■ Work instructions ■
Using the entries that follow, count the lines containing the word "uniform" and give that number by itself.

════════════════════

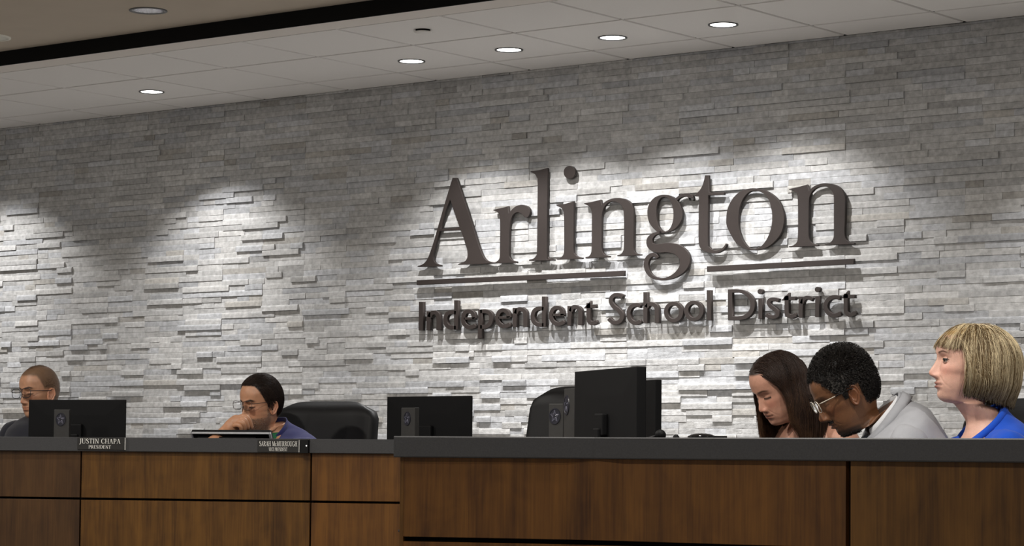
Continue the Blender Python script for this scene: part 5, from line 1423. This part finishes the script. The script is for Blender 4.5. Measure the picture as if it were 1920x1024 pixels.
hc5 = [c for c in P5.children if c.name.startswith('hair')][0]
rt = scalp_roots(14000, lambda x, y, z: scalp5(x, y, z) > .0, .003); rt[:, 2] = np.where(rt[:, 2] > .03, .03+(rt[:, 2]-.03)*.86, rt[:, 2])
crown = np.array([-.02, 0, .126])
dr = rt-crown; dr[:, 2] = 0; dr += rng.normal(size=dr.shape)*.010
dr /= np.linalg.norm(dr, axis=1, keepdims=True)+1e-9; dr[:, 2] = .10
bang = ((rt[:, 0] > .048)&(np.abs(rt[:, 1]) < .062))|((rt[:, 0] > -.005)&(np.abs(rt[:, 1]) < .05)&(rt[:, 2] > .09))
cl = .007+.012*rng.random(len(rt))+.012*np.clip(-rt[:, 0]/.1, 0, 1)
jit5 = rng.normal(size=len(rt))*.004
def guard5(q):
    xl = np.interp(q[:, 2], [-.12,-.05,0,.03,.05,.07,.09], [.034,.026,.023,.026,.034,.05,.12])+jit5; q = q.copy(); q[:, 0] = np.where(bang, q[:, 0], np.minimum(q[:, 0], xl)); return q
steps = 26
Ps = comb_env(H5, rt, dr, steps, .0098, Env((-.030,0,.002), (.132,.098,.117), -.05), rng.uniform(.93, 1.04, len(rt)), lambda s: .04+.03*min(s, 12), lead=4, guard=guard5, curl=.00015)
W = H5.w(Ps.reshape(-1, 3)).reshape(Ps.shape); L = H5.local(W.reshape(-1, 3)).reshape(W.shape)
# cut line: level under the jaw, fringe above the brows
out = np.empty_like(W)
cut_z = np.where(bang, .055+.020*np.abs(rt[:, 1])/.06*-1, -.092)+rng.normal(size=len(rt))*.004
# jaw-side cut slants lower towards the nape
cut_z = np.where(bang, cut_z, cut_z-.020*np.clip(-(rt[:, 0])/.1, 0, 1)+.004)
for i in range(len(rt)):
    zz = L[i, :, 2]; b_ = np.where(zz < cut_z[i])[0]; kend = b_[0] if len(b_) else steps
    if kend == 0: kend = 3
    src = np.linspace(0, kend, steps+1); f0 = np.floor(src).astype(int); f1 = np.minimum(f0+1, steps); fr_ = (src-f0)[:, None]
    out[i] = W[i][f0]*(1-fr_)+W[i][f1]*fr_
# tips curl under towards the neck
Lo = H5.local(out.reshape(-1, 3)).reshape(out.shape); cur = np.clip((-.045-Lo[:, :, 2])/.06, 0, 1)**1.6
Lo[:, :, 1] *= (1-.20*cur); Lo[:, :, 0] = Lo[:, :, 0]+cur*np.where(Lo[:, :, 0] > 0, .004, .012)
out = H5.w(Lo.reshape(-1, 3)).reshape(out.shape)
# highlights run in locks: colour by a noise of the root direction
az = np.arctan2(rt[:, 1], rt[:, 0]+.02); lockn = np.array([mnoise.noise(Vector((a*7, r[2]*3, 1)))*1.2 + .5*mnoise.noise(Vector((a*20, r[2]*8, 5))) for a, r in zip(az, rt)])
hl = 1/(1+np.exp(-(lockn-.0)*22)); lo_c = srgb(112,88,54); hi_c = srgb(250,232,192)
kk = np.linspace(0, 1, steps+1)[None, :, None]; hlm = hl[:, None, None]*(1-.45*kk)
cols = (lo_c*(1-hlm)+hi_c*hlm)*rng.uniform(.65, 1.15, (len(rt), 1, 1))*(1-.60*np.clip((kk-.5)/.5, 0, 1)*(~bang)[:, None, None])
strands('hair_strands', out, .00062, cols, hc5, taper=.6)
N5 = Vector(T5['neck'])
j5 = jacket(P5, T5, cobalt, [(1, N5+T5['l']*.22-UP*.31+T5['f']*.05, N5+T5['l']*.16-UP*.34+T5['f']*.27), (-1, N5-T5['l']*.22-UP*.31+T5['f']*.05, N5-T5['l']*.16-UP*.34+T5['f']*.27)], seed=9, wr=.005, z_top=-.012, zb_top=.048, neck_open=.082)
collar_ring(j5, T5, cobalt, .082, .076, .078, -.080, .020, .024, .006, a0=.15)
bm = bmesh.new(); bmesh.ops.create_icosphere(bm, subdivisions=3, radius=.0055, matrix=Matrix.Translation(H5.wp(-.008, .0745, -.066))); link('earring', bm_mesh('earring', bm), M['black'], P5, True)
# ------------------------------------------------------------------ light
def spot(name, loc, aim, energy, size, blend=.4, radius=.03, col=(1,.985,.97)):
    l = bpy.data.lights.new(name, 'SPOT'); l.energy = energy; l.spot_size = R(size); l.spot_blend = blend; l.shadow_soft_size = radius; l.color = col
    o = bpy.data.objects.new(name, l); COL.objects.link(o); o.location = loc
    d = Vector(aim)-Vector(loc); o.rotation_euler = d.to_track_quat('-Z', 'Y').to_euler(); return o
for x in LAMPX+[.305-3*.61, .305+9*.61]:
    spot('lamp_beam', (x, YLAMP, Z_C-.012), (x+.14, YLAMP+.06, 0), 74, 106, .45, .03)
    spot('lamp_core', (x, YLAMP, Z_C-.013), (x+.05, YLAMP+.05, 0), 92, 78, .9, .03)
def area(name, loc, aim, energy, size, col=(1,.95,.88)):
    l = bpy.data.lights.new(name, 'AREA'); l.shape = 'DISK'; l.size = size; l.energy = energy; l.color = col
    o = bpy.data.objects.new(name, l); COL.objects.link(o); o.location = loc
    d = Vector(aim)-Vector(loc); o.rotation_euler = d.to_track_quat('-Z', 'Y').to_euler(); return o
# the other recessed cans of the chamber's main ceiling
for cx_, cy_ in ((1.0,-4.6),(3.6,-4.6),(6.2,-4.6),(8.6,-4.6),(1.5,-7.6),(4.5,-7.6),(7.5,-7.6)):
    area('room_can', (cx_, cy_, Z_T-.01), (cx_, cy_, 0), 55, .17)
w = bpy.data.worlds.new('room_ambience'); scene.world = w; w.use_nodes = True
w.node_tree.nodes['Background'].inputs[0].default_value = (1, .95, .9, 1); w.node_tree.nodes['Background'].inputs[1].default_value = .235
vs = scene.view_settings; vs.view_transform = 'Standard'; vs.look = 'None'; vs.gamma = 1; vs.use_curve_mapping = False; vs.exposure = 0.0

════════════════════

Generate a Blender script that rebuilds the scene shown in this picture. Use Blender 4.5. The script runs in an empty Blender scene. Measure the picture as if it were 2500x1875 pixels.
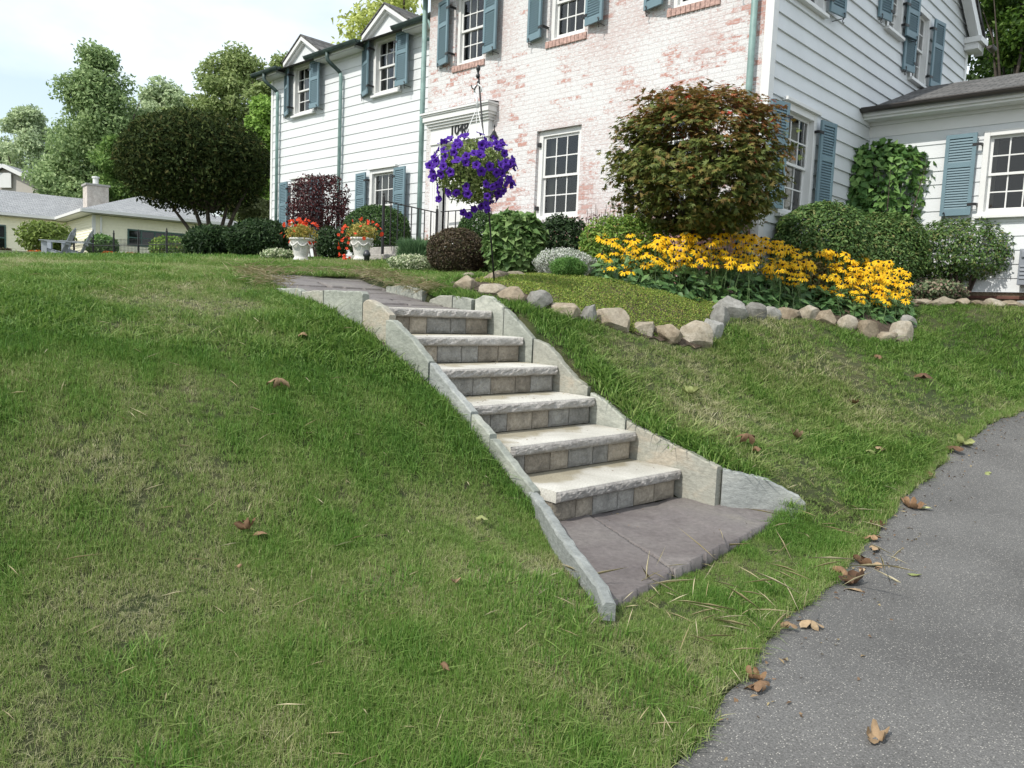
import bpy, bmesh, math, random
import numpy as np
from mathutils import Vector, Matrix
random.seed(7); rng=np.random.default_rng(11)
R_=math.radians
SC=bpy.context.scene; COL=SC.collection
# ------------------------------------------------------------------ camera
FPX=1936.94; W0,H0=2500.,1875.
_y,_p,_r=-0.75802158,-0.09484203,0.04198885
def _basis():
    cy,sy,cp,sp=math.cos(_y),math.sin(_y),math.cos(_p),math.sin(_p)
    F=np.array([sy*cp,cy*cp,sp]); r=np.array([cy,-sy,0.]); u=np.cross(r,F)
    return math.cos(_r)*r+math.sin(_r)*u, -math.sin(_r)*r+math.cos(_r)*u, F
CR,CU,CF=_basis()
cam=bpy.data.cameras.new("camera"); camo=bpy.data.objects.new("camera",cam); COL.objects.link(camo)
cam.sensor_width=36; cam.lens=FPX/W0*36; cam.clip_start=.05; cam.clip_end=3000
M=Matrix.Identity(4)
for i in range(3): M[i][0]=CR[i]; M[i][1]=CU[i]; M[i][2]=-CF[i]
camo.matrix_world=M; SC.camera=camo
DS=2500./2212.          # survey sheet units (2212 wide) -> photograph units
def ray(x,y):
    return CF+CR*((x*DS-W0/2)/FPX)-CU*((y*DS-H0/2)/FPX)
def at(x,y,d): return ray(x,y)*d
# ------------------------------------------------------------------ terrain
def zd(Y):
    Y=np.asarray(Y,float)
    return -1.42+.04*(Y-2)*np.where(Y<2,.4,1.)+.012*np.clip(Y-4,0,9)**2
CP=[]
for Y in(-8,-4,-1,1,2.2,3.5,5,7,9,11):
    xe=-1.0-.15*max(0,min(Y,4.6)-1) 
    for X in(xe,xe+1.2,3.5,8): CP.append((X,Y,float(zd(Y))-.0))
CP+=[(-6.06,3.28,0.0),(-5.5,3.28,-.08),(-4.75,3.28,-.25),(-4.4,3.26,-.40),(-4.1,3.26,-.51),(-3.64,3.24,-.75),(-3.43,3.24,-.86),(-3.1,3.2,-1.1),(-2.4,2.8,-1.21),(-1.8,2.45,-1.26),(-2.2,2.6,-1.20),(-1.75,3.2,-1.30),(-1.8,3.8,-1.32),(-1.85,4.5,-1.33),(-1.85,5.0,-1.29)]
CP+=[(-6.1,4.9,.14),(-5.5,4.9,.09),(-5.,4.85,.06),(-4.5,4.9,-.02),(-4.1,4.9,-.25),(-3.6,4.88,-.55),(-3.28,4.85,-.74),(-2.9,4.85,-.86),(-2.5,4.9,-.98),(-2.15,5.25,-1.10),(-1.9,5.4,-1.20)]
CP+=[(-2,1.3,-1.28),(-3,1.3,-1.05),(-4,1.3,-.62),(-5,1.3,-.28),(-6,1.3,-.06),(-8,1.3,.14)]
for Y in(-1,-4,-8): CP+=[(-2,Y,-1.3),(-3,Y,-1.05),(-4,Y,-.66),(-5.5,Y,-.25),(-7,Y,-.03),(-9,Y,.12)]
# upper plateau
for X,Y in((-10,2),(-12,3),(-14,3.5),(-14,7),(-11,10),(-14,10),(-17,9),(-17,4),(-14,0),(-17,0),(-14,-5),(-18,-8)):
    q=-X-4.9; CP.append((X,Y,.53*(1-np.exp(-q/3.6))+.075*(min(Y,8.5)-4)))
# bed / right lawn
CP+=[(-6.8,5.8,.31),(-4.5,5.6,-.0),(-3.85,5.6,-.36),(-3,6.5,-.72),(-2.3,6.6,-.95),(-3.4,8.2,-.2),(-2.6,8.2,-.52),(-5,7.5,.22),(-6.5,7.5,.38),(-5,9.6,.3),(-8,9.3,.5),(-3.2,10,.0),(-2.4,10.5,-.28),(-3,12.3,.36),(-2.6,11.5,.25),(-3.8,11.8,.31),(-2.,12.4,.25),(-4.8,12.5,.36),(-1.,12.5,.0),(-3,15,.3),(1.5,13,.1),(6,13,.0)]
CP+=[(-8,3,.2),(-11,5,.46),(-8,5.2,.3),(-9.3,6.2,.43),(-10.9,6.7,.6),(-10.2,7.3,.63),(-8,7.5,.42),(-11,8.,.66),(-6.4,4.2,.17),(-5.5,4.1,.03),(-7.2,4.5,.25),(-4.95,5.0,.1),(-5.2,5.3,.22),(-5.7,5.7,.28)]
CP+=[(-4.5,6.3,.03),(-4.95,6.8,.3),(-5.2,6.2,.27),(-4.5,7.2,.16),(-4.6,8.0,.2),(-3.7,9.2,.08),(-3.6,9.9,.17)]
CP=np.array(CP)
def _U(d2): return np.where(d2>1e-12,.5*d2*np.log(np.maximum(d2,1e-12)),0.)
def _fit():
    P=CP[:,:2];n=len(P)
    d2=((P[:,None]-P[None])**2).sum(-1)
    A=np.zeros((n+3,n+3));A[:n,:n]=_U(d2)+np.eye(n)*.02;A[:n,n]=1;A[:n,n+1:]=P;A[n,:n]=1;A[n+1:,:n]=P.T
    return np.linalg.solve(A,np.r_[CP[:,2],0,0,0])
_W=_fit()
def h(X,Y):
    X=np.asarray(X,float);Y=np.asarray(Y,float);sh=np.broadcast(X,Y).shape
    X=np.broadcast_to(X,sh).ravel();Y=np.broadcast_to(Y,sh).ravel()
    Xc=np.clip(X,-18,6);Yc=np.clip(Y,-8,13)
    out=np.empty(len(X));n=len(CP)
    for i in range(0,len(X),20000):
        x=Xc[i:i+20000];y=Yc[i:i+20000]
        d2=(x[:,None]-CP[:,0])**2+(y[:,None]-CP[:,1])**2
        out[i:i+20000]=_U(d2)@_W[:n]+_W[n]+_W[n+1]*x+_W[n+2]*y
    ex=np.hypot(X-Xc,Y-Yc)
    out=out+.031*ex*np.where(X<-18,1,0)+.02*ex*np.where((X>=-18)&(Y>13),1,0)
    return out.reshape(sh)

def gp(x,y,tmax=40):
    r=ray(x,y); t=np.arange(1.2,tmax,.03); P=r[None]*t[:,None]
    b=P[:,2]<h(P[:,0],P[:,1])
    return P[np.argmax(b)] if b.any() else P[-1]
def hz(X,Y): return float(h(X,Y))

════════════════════

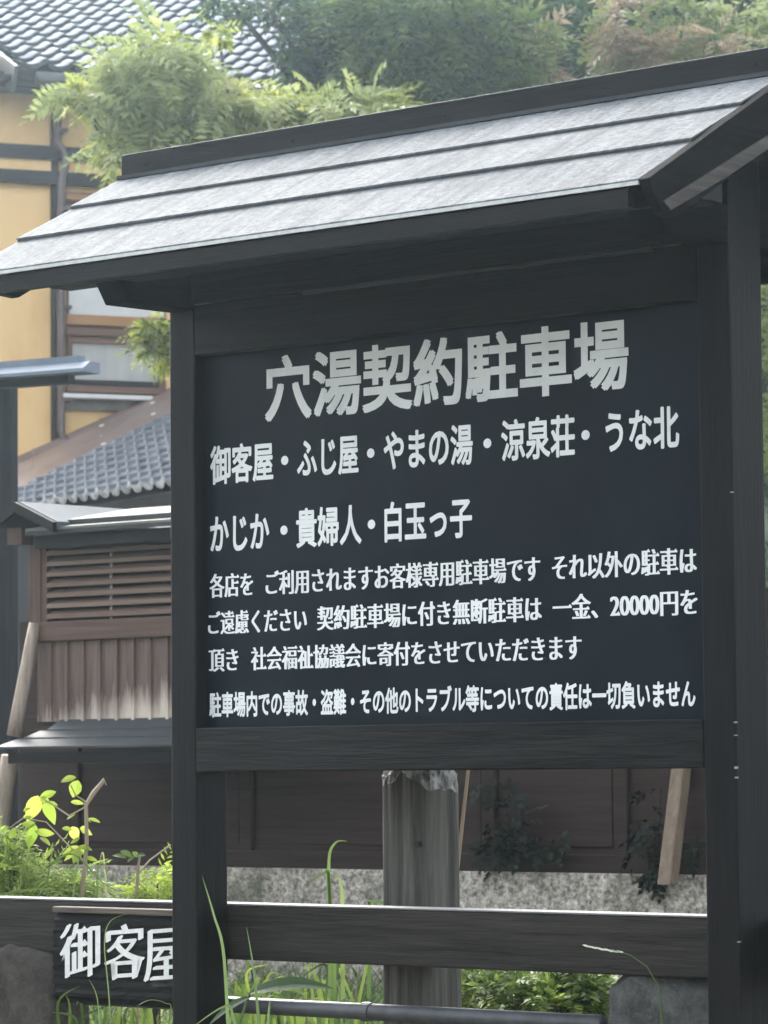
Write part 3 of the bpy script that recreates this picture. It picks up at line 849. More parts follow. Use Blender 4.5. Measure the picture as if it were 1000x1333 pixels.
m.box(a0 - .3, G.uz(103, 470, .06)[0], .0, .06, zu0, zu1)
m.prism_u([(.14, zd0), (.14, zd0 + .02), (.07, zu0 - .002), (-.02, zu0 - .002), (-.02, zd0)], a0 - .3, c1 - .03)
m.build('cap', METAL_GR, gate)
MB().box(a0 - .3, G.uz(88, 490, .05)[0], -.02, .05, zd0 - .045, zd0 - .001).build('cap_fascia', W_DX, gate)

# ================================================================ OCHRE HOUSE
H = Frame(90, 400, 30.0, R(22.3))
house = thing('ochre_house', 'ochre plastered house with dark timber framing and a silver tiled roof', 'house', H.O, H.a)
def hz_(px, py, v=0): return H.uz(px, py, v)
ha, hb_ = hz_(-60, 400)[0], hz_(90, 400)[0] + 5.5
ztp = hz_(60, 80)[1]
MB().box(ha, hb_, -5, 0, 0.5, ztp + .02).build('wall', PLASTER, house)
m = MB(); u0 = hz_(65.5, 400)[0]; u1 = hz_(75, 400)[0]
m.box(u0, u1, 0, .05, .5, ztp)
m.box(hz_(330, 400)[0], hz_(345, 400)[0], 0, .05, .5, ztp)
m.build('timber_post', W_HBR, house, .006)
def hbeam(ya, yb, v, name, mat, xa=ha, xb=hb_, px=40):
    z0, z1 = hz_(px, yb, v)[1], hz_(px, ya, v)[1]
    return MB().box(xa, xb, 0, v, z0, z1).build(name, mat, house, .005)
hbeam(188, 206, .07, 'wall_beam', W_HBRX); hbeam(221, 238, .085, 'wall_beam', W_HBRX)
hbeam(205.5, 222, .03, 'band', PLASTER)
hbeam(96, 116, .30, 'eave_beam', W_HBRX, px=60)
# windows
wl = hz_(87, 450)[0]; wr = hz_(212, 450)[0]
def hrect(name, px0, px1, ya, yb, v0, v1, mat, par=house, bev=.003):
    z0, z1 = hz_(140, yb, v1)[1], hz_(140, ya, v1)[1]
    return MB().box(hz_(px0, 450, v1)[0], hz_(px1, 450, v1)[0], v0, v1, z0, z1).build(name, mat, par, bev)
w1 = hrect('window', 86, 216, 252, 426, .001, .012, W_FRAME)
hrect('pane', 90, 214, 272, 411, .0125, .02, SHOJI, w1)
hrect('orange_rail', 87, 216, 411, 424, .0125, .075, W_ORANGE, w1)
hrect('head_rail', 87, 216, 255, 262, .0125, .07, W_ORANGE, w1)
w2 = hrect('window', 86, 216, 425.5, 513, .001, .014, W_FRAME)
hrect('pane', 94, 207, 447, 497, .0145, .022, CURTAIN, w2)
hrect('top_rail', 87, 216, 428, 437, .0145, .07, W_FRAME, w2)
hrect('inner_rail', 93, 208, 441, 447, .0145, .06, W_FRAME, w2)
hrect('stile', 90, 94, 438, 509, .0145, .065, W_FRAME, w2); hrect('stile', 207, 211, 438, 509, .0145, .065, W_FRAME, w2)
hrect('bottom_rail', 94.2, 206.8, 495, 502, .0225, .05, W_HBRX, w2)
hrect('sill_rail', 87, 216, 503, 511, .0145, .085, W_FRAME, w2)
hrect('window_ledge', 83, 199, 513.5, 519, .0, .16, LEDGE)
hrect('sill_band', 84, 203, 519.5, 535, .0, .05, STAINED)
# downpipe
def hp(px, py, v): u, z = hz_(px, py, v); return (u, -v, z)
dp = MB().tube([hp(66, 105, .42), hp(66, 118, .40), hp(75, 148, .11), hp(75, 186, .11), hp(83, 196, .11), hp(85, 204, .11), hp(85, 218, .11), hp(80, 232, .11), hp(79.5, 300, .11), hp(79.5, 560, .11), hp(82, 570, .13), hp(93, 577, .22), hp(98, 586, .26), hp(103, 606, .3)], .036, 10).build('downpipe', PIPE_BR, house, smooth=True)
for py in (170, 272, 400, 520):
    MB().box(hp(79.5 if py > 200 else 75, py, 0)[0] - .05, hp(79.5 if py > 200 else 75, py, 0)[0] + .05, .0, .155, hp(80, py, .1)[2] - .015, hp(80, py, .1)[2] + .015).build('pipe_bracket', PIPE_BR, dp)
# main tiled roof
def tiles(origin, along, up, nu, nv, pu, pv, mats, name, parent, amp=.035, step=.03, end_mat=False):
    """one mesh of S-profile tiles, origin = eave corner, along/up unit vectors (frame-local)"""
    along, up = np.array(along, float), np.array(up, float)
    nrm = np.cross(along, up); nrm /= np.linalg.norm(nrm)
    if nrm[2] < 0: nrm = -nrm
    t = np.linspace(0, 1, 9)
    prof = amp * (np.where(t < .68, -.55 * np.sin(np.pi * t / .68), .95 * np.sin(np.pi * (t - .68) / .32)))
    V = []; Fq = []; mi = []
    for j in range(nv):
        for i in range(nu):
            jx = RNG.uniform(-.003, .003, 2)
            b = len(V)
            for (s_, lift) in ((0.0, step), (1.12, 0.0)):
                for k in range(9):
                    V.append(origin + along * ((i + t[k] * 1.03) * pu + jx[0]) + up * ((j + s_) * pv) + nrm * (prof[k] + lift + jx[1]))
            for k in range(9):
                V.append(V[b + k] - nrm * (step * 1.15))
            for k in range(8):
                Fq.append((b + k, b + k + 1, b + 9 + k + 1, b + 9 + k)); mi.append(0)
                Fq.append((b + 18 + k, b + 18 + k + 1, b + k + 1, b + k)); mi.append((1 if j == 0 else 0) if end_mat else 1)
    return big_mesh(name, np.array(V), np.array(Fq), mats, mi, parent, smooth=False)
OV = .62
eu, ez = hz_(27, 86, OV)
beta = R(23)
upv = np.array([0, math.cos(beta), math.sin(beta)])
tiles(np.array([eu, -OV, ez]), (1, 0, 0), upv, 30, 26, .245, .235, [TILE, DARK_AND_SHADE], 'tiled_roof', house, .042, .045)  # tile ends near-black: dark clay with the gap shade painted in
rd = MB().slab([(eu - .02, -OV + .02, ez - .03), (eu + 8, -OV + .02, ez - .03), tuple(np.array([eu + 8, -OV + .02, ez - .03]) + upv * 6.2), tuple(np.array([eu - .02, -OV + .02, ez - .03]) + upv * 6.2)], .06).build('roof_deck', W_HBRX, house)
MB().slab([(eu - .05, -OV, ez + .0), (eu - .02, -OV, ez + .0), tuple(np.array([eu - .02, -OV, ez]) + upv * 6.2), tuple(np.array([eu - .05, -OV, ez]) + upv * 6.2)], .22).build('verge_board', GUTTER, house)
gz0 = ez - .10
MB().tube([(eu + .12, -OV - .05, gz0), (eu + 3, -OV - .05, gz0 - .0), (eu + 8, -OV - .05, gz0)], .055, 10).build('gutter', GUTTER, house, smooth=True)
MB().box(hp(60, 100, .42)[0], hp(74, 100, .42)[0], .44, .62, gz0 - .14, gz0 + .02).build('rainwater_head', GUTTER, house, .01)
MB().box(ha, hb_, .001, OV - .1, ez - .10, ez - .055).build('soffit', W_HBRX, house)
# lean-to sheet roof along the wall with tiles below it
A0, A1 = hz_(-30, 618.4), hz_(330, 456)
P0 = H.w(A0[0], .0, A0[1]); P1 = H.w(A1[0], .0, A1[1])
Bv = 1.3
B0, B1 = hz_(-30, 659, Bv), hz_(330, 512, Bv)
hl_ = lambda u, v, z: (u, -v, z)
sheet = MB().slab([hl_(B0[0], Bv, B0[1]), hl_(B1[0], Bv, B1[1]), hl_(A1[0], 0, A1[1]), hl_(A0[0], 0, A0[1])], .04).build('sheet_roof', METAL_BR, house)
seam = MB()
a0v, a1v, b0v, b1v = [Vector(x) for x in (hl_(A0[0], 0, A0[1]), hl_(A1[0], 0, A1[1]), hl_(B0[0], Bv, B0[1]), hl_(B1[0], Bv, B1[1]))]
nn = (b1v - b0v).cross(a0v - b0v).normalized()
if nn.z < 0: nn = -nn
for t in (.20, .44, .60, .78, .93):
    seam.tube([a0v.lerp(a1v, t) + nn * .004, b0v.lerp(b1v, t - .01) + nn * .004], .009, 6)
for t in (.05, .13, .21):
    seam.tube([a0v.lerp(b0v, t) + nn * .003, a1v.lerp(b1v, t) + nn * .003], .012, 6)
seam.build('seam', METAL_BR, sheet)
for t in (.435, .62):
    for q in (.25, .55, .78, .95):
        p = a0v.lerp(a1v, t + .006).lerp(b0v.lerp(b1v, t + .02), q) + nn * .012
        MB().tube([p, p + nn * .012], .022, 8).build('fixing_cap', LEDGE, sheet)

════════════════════

■ Solution for this exercise ■
3